The task: Of the lines in the entries below, state how many hold the word "Blender". Say nothing else.

Material for this task:
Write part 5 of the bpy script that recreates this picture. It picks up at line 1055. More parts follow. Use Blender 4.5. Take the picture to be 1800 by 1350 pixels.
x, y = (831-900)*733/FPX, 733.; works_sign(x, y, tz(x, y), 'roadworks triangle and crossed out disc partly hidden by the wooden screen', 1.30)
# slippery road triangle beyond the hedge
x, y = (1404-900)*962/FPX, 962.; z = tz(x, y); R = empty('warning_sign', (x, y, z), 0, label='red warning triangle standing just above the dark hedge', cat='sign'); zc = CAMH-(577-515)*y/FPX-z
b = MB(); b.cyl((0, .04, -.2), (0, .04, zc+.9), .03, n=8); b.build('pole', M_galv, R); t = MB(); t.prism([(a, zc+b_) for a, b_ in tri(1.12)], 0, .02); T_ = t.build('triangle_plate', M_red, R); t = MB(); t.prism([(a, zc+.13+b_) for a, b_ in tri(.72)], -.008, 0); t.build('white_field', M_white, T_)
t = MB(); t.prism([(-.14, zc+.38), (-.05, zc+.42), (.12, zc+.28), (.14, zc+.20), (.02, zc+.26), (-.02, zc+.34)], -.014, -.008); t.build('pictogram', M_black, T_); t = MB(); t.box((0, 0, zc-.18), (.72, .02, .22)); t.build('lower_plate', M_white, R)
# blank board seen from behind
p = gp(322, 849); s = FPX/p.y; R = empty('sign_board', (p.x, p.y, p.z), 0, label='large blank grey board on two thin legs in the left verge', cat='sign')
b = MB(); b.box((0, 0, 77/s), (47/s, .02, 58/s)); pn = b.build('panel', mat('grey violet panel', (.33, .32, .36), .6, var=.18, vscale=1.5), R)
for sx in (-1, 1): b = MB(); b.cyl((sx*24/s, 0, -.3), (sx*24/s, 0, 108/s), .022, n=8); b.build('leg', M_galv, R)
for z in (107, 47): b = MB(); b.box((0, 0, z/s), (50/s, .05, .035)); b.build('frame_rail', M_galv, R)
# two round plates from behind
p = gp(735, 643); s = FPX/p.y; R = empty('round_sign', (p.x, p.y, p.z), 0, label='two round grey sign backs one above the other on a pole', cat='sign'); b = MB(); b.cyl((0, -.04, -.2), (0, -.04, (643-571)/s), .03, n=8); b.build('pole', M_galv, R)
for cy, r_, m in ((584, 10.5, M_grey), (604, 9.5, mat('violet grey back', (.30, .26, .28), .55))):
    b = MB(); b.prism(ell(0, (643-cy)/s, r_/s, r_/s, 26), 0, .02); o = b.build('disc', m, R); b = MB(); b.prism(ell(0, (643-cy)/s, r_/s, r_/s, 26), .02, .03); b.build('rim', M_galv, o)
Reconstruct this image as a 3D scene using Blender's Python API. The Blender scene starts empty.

Solution to this problem: 2